Enquanto a postura dos fiéis em certos momentos na Missa não são tão regimentadas como no Novus Ordo, a Missa Baixa (rezada) tipicamente fará o fiel ajoelhar-se por muito tempo (do começo até o Evangelho, e do Sanctus até o Último Evangelho), o que é uma disciplina exigente e que realmente mantém a sua mente ciente de que aquele lugar é especial e sagrado, tomando parte em um sacrifício. Em uma Missa Alta (cantada) de Domingo, vai-se ficar muito de pé, reverenciar, genufletir, ajoelhar-se e sentar, o que, juntos dos sinais da Cruz, a batida no peito, a reverência com a cabeça, e o canto das respostas, corresponde ao que os educadores chamam de ambiente de RFT – resposta física total. Você é jogado à adoração, em corpo e alma, e, em quase todo os momento, algo ocorre para por sua mente de volta ao que você estava fazendo. A forma ordinária tendeu a descartar muitos desses elementos “musculares” em favor da mera compreensão auditiva e resposta verbal, o que, por si sós, constituem uma forma bastante empobrecida de participação, e certamente não uma total.

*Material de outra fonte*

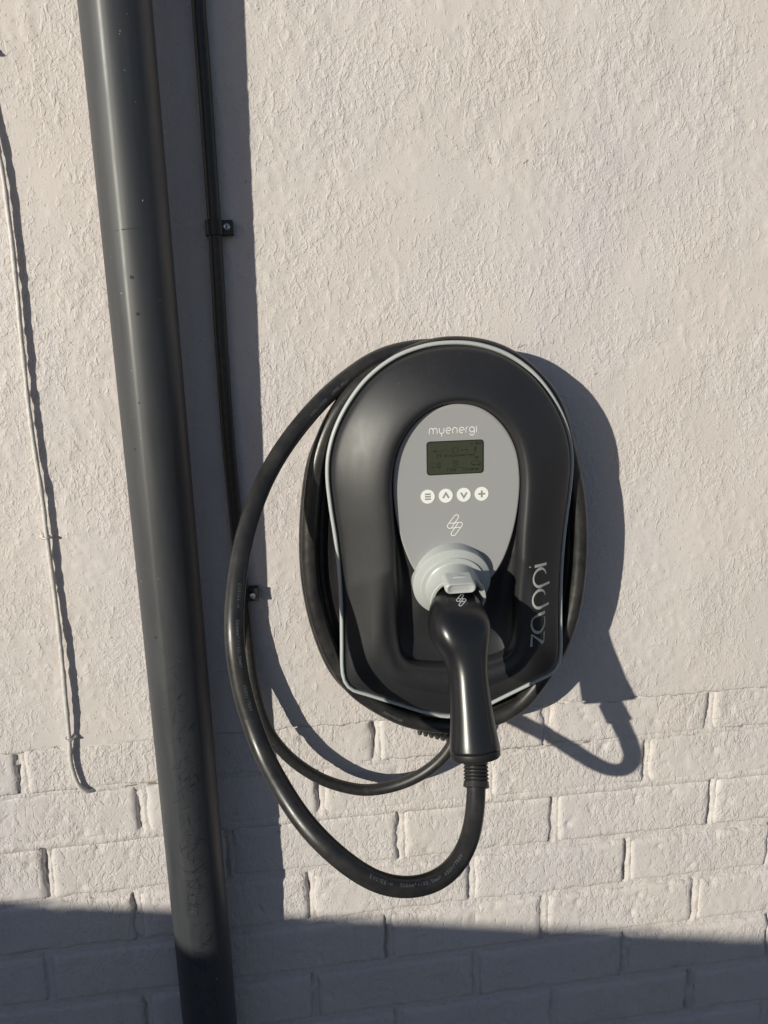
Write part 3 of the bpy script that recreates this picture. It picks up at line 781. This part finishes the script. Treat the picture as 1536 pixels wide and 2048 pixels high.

Mais distinto de tudo, talvez, seja o imensamente pacífico depósito de silêncio bem no centro da Missa Latina tradicional. Quando o sacerdote não está lendo a Oração Eucarística “em” você, por assim dizer, mas oferecendo o Cânon silenciosamente a Deus, sempre ad orientem, torna-se mais fácil rezar as palavras do próprio Cânon em união com o sacerdote ministerial, ou, se preferir, entregar-se em uma união muda com o sacrifício. Isso torna o Cânon da Missa um tempo intensamente mais cheio, consciencioso, e de participação verdadeira do que quando é facilitado pelo constante jorro de estimulação auditiva no Novus Ordo.
Uma cultura de oração
Uma observação no blog ‘Sensible Bond’ encaixa-se muito bem com a análise a seguir:
Pode-se até ter o novo rito como integralmente católico, e, mesmo assim, considerar que a cultura da forma extraordinária, onde as pessoas são supostamente passivas, tende a ensinar as pessoas a rezarem independentemente, enquanto a cultura da forma ordinária muitas vezes tende a criar uma dinâmica na qual as pessoas apenas conversam uma com as outras na igreja, a não ser que elas estejam sendo ativamente animadas pelo ministro.
O que vimos, portanto, é a conclusão que paira completamente na cara da sabedoria convencional. “Participação ativa”, na maneira em que é usualmente entendida e implementada na esfera do Novus Ordo , na verdade fomenta a passividade, enquanto os católicos, que recebem em uma aparente passividade tudo que a Missa tradicional tem, podem levar seu potencial de adoração a um grau maior. Consequentemente, se você busca concretizar o chamado do Concílio para uma participação total, consciente e verdadeira, procure nada mais que seu local de Missa Latina tradicional e você perceberá, com o devido tempo e esforço, uma riqueza de participação mais compreensível que a liturgia reformada permite.
***
Nota 1. Eu reescrevi as sentenças precedentes em resposta a algumas excelentes críticas levantadas contra o meu emprego da palavra latina actuosus na primeira versão deste artigo. Leitores interessados em mais detalhes podem encontrá-las na seção de comentários abaixo. [ver texto original, linkado no início – nota do editor]
TRADUÇÃO: José Napoleão Godoy
3 respostas em “Como a Missa Latina Tradicional suscita mais participação ativa que a Forma Ordinária”
A Missa Nova me chateia cada dia mais. Sei que Nosso Senhor está presente na hóstia consagrada, mas o rito não enaltece essa presença real, como o Rito Tradicional enaltece. O rito novo já não ajuda por si do e os padres ainda celebram mal. Sinto muita tristeza por não ter a Missa de S. Pio V.
Aqui em Beberibe (bairro do Recife) AMOR! ver as missas cheias de gente, o povo cantando, orando, rezando, vivenciando a palavra de Deus com alegria. Acho que a relação com Deus é um fenômeno pessoal, o ritmo da Celebração Eucarística deve variar de acordo com povo. Eu particularmente gosto de gente, de alegria, por isso me sinto mais perto de Deus.
Sua relação pessoal com Deus se dá na oração, não na Missa (pelo menos não de maneira primordial). A Missa é um rito, isto é, tem uma ordem a ser seguida, e tem um significado que vai além da alegria meramente sentimental; ela é um ato comunal, que se faz em nome da Igreja, e, portanto, não pode estar submetida a um excesso de particularidades. Entender isso é básico, de modo que não o saber mostra como nem sempre muita “gente junta cantando com alegria” é sinal de participação profunda.